Monday, September 28, 2009

Mutual Funds get step-motherly treatment from distributors

Distributors of mutual funds, are selling more of fixed income products, ever since SEBI (Securities & Exchange Board of India) introduced the abolition of entry load on mutual funds. Under the new norms investors must pay fees separately to the distributor as compared to the earlier practice where commission were paid out of entry loads charged by the mutual funds. If initial trends are anything to go by distributors are now earning more from selling fixed income products compared to mutual funds, in the changed environment .

In recent months banks have slashed interest rates on bank fixed deposits leading to a revival in interest in small savings, post offices and GOI (Government of India) bonds. Company fixed deposits which made a comeback due to reputed corporates like Tatas and Mahindras raising money, along with NCDs (non-convertible debentures) from Shriram Transport Finance and L&T Finance, have found favour with investors. As per distributors corporate fixed deposits worth Rs. 600 crore (Rs. 6 billion) per month are being sold. Shriram Transport Finance and L&T Finance both raised Rs. 1,000 crore (Rs. 10 billion) each, through NCD issues in August and September. Compared to this, fresh sales in mutual funds are down. For the month of August 2009, equity mutual funds registered fresh sales of Rs. 4,184 crore (Rs. 41.84 billion) against Rs. 8,885 crore (Rs. 88.85 billion) in July 2009, a drop of 52.9%. Contribution of fixed income products in our product mix has gone up from 10% to 20% year on year for the month of August 2009, says Rajiv Deep Bajaj, vice- chairman and managing director, Bajaj Capital.

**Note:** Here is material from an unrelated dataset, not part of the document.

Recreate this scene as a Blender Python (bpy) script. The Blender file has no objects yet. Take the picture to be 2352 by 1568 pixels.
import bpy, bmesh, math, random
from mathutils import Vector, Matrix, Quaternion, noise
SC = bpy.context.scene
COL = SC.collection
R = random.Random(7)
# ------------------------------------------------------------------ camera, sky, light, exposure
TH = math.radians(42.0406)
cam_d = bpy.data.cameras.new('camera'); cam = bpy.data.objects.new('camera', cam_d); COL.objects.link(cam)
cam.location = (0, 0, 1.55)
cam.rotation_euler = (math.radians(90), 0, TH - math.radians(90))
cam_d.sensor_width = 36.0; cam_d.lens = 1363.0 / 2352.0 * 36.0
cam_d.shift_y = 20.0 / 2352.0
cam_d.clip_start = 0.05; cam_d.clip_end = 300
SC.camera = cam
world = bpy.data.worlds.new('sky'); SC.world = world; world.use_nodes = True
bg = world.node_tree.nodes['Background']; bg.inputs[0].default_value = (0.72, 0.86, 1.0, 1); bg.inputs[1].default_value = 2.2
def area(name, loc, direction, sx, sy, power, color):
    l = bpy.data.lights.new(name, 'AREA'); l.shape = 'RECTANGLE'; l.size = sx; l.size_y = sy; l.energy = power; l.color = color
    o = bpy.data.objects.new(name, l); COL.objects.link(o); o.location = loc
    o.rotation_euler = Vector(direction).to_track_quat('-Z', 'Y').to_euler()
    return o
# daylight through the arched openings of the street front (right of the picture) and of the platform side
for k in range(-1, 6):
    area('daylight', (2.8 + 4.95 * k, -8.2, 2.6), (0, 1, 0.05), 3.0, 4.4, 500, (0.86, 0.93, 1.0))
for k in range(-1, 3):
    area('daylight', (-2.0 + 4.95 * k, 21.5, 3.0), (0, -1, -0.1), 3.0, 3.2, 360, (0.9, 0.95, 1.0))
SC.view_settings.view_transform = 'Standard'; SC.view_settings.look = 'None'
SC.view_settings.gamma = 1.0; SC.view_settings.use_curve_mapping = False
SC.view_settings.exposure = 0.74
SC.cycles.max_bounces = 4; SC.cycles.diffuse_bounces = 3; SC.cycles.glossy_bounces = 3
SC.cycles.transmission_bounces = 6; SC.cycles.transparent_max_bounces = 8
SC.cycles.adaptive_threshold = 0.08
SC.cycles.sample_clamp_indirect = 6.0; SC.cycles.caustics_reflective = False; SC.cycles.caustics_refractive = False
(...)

On the other hand, contribution from mutual funds, which was 20% in 2008-09 , slipped to about 10% since the regulation was introduced on August 1, 2009. Distributors on an average would earn as much as 3% upfront commissions through entry load and trail fees from sales of mutual funds. This fee is now down to about 1%, including both upfront and trail, for smaller players, making selling of mutual funds unremunerative. On the other hand the company fixed deposits are assuring at least 1% upfront commissions. Sales of mutual funds are down by 40%, and investors are buying more of fixed deposits and non convertible debentures. As the equity valuations go up, investors are seeking fixed income products. This makes the product easy to sell for distributors in tough times.